September 30 – Bloomberg (Matthew Burgess): “Australia’s property slump has reached the one-year mark as the nation’s two major cities have become the biggest drag. National dwelling values dropped 0.5% last month, weighed by declines in Sydney and Melbourne, according to CoreLogic… Prices in the two east coast cities, which make up more than half of the national value of housing, have fallen 6.1% and 3.4% respectively from a year earlier… Values have fallen greatest among the most expensive properties as lenders curb their appetite for high debt to income ratio lending…”
Fixed Income Bubble Watch:
October 3 – Bloomberg (Christopher Anstey and Gowri Gurumurthy): “Risk premiums on U.S. junk-rated bonds have tumbled to the lowest level since the start of the global financial crisis… A dearth of fresh supply, as well as continued investor inflows and rising U.S. government-debt yields, helped push the yield spread on sub-investment grade U.S. bonds over benchmark Treasuries to 3.09 percentage points Monday — the lowest since July 2007. Issuance of new corporate debt is about 30% lower this year than in the same period of 2017, and is running at the slowest pace since 2009. Against that, the largest junk bond ETF recorded its biggest one-day inflow on record Monday.”
Leveraged Speculation Watch:
October 3 – Wall Street Journal (Juliet Chung): “Boston hedge fund Highfields Capital Management is returning billions in client money and converting into a family office, founder Jonathan Jacobson told investors… The decision to return money to investors would mark one of the largest hedge fund closings in recent history. Mr. Jacobson started the $12.1 billion stock-trading firm in 1998… About $9.5 billion of Highfields’ assets are outside client money. ‘Done correctly, money management is an all-consuming, 24/7 pursuit… After three-and-a-half decades of sitting in front of a screen, I realized I am ready for a change,’ Mr. Jacobson, 57 years old, wrote… Mr. Jacobson’s decision to return money… is the latest closure by a high-profile manager during a tough period for hedge funds.
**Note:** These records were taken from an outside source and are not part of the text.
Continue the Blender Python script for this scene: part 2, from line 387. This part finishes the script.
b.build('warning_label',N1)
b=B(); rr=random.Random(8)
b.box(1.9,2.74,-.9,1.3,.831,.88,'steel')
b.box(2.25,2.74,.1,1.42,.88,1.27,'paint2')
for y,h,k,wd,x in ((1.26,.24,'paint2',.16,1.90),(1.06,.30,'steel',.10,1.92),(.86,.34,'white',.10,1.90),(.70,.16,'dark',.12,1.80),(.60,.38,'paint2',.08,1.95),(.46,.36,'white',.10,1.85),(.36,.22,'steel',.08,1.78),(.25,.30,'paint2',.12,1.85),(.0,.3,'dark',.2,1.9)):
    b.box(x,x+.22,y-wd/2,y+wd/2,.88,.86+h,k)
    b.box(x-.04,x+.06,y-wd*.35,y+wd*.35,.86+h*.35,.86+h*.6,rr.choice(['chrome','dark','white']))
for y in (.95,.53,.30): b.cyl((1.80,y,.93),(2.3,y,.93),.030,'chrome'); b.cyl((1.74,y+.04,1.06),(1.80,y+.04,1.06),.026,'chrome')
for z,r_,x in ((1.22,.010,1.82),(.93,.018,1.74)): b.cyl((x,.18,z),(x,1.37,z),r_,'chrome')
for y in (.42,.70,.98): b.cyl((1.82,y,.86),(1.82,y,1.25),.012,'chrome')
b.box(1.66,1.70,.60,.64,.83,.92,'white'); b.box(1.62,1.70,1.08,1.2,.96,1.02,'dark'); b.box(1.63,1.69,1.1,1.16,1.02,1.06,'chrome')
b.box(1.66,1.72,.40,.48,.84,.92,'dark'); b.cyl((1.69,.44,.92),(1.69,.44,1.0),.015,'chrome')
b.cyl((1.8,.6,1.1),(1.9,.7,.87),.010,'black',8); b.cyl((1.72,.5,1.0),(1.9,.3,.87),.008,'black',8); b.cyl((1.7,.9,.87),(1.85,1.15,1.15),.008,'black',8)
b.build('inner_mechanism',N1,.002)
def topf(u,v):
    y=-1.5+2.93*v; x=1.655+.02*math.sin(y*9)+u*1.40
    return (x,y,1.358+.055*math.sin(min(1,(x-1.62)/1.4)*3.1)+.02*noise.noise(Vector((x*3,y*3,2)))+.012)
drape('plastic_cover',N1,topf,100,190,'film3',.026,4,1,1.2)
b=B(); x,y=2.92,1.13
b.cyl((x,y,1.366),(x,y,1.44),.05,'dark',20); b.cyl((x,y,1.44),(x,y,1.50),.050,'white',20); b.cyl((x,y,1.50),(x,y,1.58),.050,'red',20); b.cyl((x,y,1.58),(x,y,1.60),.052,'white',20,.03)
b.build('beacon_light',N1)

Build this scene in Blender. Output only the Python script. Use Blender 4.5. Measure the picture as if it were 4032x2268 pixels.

This year through August, stock hedge funds on average returned 2.3% compared with a 10% return for the S&P 500…”
Geopolitics Watch:
September 29 – Wall Street Journal (Farnaz Fassihi and Chris Gordon): “Top diplomatic officials from China and Russia admonished the U.S. on an array of issues ranging from multilateral agreements to sanctions policy at the United Nations on Friday, portraying Washington as stepping back from world commitments while their own countries were expanding global engagement. Russian Foreign Minister Sergei Lavrov and Chinese Foreign Minister Wang Yi were among the speakers scheduled near the end of a week of addresses by world leaders at the U.N. General Assembly.”
October 4 – CNN (Barbara Starr): “The US Navy’s Pacific Fleet has drawn up a classified proposal to carry out a global show of force as a warning to China and to demonstrate the US is prepared to deter and counter their military actions, according to several US defense officials. The draft proposal from the Navy is recommending the US Pacific Fleet conduct a series of operations during a single week in November. The goal is to carry out a highly focused and concentrated set of exercises involving US warships, combat aircraft and troops to demonstrate that the US can counter potential adversaries quickly on several fronts.”
October 2 – Reuters (Robin Emmott): “Russia must halt its covert development of a banned cruise missile system or the United States will seek to destroy it before it becomes operational, Washington’s envoy to NATO said… The United States believes Russia is developing a ground-launched system in breach of a Cold War treaty that could allow Russia to launch a nuclear strike on Europe at short notice, but Moscow has consistently denied any such violation.”
October 1 – Reuters (Ben Blanchard and David Stanway): “China expressed anger… after a U.S. Navy destroyer sailed near islands claimed by China in the disputed South China Sea, saying it resolutely opposed an operation that it called a threat to its sovereignty. Beijing and Washington are locked in a trade war in which they have imposed increasingly severe rounds of tariffs on each other’s imports. A U.S. official… said the destroyer the USS Decatur traveled within 12 nautical miles of Gaven and Johnson Reefs in the Spratly Islands…”
October 1 – Wall Street Journal (Gordon Lubold and Jeremy Page): “U.S. military officials complained… that a Chinese warship harassed a U.S. Navy vessel as it sailed through the South China Sea, adding to a growing roster of disputes between the two countries in a sudden escalation of tensions. The ship complaint comes as the latest episode between Washington and Beijing after a year-long trade and tariff war has spilled over into political conflict and military strains between the rival powers. Rhetoric has risen markedly in the past week, with President Trump charging at the United Nations last week that China had meddled in U.S. elections by purchasing misleading newspaper ads designed to look like news articles that criticize Trump administration policies.”
October 4 – Reuters (Idrees Ali and Robin Emmott): “U.S. Defense Secretary Jim Mattis said… that Russia’s violation of an arms control treaty was ‘untenable’ and unless it changed course the United States would respond. The United States believes Russia is developing a ground-launched system in breach of a Cold War treaty, known as the Intermediate-Range Nuclear Forces Treaty (INF), that could allow Moscow to launch a nuclear strike on Europe at short notice.”